Monday, April 19, 2010

Oklahoma City Bombing – Fifteen Years Later

Today marks the 15th anniversary of the bombing of the Alfred P. Murrah Federal Building in Oklahoma City, Oklahoma. It’s hard to believe that fifteen years have passed since this tragic event, which, prior to 9/11, was the worse terrorist attack on American soil. The bombing took the lives of 168 Americans, including 19 children under the age of 6, and injured over 680 others. The sheer force of the blast took off a third of the building and destroyed or injured an estimated 200 surrounding buildings. Timothy McVeigh and Terry Nichols were arrested for planning and executing the bomb, for which McVeigh was executed in 2001 and Nichols sentenced to life in prison.

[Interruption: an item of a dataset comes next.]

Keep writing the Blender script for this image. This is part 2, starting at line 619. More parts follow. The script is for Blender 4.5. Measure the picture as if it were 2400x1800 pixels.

Bill Clinton reflects on the tragedy that occurred during his presidency in a NY Times Op-Ed today. In it he alludes to the bombers’ supposed motivations, which stemmed from a strong hatred of government. When Timothy McVeigh was pulled over by police 90 minutes after the bombing for driving a car without a license plate, he was wearing a shirt with two phrases on it: the first was the state motto of Virginia, “Sic semper tyrannis” (or “To All Tyrants” which was also shouted by John Wilkes Booth after he shot Lincoln) and the second was a quote by Thomas Jefferson, “The tree of liberty must be refreshed from time to time with the blood of patriots and tyrants.” McVeigh and Nichols saw the bombing as a form of political protest, fueled by a strong hatred of the American government. They wanted to protest the government’s treatment of the Waco incident, which was why they picked April 19th as the day of the bombing (the anniversary of Waco).  April 19th is also the anniversary of the Battle of Lexington and Concord, and McVeigh believed his actions to be motivated by a warped and highly delusional form of patriotism. The anniversary of the bombing reminds us of the cowardice of these men who so cruelly took the lives of so many innocent people by confusing abject and senseless violence with political dissent.